### [MATERIAL]
▶

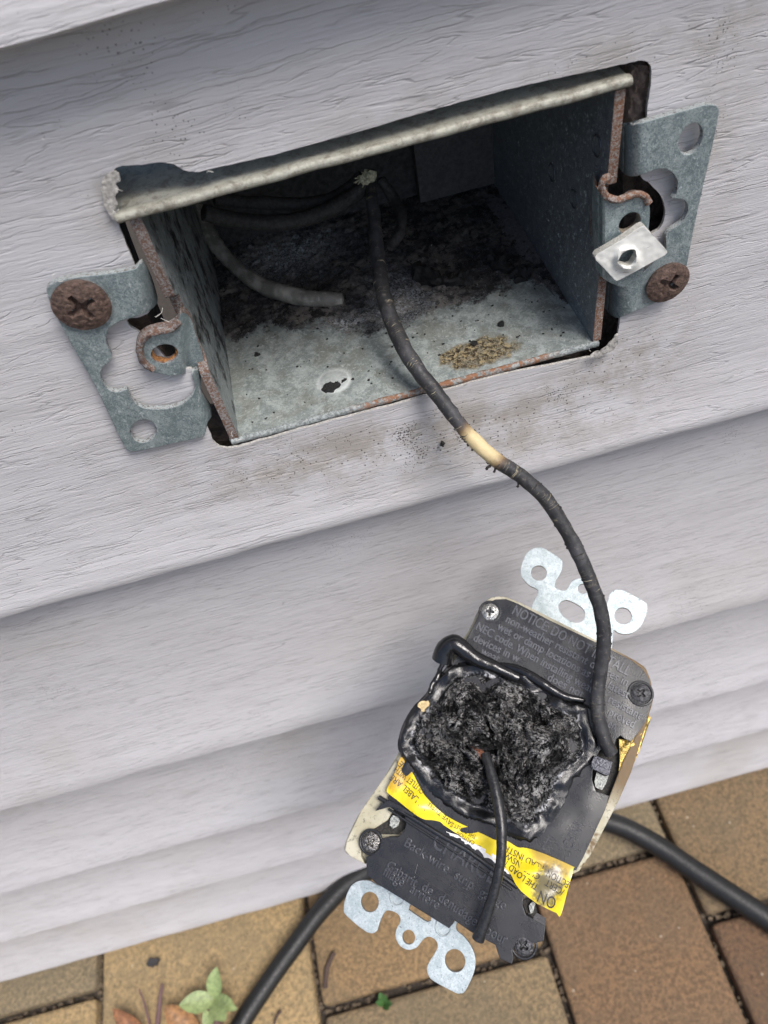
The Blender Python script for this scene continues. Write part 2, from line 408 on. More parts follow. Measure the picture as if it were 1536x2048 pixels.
def siding_panel(zt, zb, hole=None, dust=False, x0=-440., x1=330.):
    wob = lambda x, z: .35 * mn.noise(Vector((x * .06, z * .02, 3))) + .15 * mn.noise(Vector((x * .3, z * .1, 8)))
    rz = []; z = zb
    n = 60 if hole else 26
    rows = [zb + (zt - zb) * i / n for i in range(1, n)]
    xs = np.arange(x0 + 5, x1, 5.0 if hole else 9.0)
    outer = [(x, zb) for x in np.arange(x0, x1 + 1, 5.)] + [(x1, zt), (x0, zt)]
    loops = [outer] + ([hole] if hole else [])
    def dz(x, z): k = sm(1 - (z - zb) / 6); return wob(x, zb) * 1.6 * k
    def lump(x, z): return .22 * mn.noise(Vector((x * .05, z * .25, zb))) + .1 * mn.noise(Vector((x * .12, z * .7, zb + 5)))
    def fr(x, z): 
        r = sm(1 - (z - zb) / 2.2)
        return np.array([x, face_y(z, zt, zb) + lump(x, z) + r * r * 1.0, z + dz(x, z)])
    def bk(x, z): return fr(x, z) + np.array([0, .6, 0])
    m = sheet(loops, fr, bk, grid=(xs, np.array(rows)), side_mi=1, flip=False)
    # returned lower edge
    X = np.arange(x0, x1 + 1, 5.); prof = [(1.0, 0), (1.6, -.5), (3.0, -.75), (12, -.75)]
    V = []; F = []
    for x in X:
        p = fr(x, zb)
        for a, b in prof: V.append((x, p[1] + a - 1.0, p[2] + b))
    for i in range(len(X) - 1):
        for k in range(3): a = i * 4 + k; F.append((a, a + 1, a + 5, a + 4))
    m.add(V, F, 0)
    return m
M_cut = m_plain('cut_vinyl_edge', (.40, .385, .36), .8, .15, 2.5, .35)
hole = [(float(p[0]), float(p[2])) for p in (onY(a, b, 0.0) for a, b in hole_px)]
pan = []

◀

### [WHAT IS BEING ASKED]
Reproduce every line of the material precisely, omitting its pictures.

### [RESULT]
The Blender Python script for this scene continues. Write part 2, from line 408 on. More parts follow. Measure the picture as if it were 1536x2048 pixels.
def siding_panel(zt, zb, hole=None, dust=False, x0=-440., x1=330.):
    wob = lambda x, z: .35 * mn.noise(Vector((x * .06, z * .02, 3))) + .15 * mn.noise(Vector((x * .3, z * .1, 8)))
    rz = []; z = zb
    n = 60 if hole else 26
    rows = [zb + (zt - zb) * i / n for i in range(1, n)]
    xs = np.arange(x0 + 5, x1, 5.0 if hole else 9.0)
    outer = [(x, zb) for x in np.arange(x0, x1 + 1, 5.)] + [(x1, zt), (x0, zt)]
    loops = [outer] + ([hole] if hole else [])
    def dz(x, z): k = sm(1 - (z - zb) / 6); return wob(x, zb) * 1.6 * k
    def lump(x, z): return .22 * mn.noise(Vector((x * .05, z * .25, zb))) + .1 * mn.noise(Vector((x * .12, z * .7, zb + 5)))
    def fr(x, z): 
        r = sm(1 - (z - zb) / 2.2)
        return np.array([x, face_y(z, zt, zb) + lump(x, z) + r * r * 1.0, z + dz(x, z)])
    def bk(x, z): return fr(x, z) + np.array([0, .6, 0])
    m = sheet(loops, fr, bk, grid=(xs, np.array(rows)), side_mi=1, flip=False)
    # returned lower edge
    X = np.arange(x0, x1 + 1, 5.); prof = [(1.0, 0), (1.6, -.5), (3.0, -.75), (12, -.75)]
    V = []; F = []
    for x in X:
        p = fr(x, zb)
        for a, b in prof: V.append((x, p[1] + a - 1.0, p[2] + b))
    for i in range(len(X) - 1):
        for k in range(3): a = i * 4 + k; F.append((a, a + 1, a + 5, a + 4))
    m.add(V, F, 0)
    return m
M_cut = m_plain('cut_vinyl_edge', (.40, .385, .36), .8, .15, 2.5, .35)
hole = [(float(p[0]), float(p[2])) for p in (onY(a, b, 0.0) for a, b in hole_px)]
pan = []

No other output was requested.